Na minha primeira experiencia como mãe, era empregada na área comercial de uma instituição. Voltei da licença maternidade ao trabalho com uma bebê de pouco mais de três meses, em pleno inverno. Por sorte a empresa me oferecia uma creche excelente para os filhos dos funcionários, o que me propiciou continuar com a amamentação. Neste país, essa infelizmente não é uma preocupação. Uma criança deveria ter o direito ao acesso livre ao leite materno e ao contato com a mãe no seu primeiro ano, ou pelo menos, para falarmos de mínimo, nos seus primeiros seis meses. Só que esta não é uma realidade. E não fosse o benefício que as funcionárias tinham nesta instituição onde trabalhei, teria que ter desmamado a minha filha ou largado o emprego. Um verdadeiro abismo entre as minhas alternativas. Ela ou a viabilidade da nossa casa. Ela ou a minha realização profissional. Parece drama, mas não é. Vivia um casamento onde dois contribuíam na casa, e a manutenção da nossa estrutura também dependia dos meus rendimentos, como ocorre em inúmeros lares brasileiros.

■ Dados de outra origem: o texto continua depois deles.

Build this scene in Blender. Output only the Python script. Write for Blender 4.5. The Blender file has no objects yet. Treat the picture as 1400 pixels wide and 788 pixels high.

Então, apesar de morrer de pena de tirar aquela bebê da cama tão cedo todos os dias, para uma jornada de quase doze horas na rua, entre saída e chegada em casa, ainda éramos parte de um grupo privilegiado. Mesmo considerando as duas cirurgias que a pequena passou por conta do excesso de otites e inflamações respiratórias por, tão pequena, ser exposta à rotina de trabalho da mãe.

Na minha segunda experiencia, aproveitei o período da licença para uma transição profissional. Nesta ganhei seis meses com o meu filho. Até viabilizar com ele uma adaptação sadia na creche, maiorzinho, por menos horas, e com visitas esporádicas para uma mamada ou outra, já que o meu novo desafio ficava a poucos minutos da escolinha e me permitia certa flexibilidade. Pelo menos durante seus primeiros dez meses. Após este período, retomei o ritmo de trabalho e mantive meus filhos o dia todo na creche. Como fazem várias famílias.

Anos se passaram e agora vivo a minha terceira experiência. Em plena licença maternidade me permiti, mais madura, a pensar outras alternativas, a sair da caixa. A buscar formas melhores para a nossa relação. Minha e dos meus filhos. Desse presente que é termos uns aos outros. E a partir desse desejo, passei a desenhar formatos de vida que me permitissem estar mais com eles e, ao mesmo tempo, produzir satisfação e realização profissional nos meus projetos, no meu trabalho. Porque isso importa, é claro.

Meus sobrinhos, outro dia, de carona comigo da escola, me questionaram do porquê eu não usufruir do tempo possível em casa com a minha pequena, com as crianças. Que isso é o melhor para nós. Que em países de primeiro mundo este tempo varia de um a dois anos e meio. Simplesmente porque é importante.

Eles têm só treze anos…

Porque preciso ser surpreendida por  eles com o que eu deveria saber e praticar? Porque contratantes, governantes, defensores dos direitos humanos não lutam por esta realidade simplesmente porque é importante?

Estamos falando de crianças em formação emocional, que é base para o que quer que queiram ser na vida. E as mulheres, mães, querem trabalhar. Não querem que o fato de terem filhos as tornem menos capazes. Mas querem  sobre si um olhar diferente, um novo formato de produção, que as permitam realizar-se profissionalmente na maternidade. Sem abandonar sua maior missão na vida.

Então, trouxe o assunto pois abro uma ZH de domingo outro dia e dou de cara com uma turma que está pensando por esta classe. A classe das mães. Atentas, que querem fazer diferente. Que querem tentar, e que acharam em suas vidas esta possibilidade. Montaram um espaço de trabalho coletivo, um coworking para mães. Com espaço kids, com cuiadoras, com lugar para amamentação, com a possibilidade de estar perto. Mãe e filho. E nesta paz, nesta tranquilidade de espírito, produzir. Trabalhar. Ser, como indivíduo. Ter uma atividade. Cuidar de si. Gerar renda e satisfação.

Isso é primeiro mundo para mim. O mais perto disso que já vi em Porto Alegre. Não deve ser por acaso que neste domingo o céu ensolarado sorria. Pois isso não é um passo, é um salto.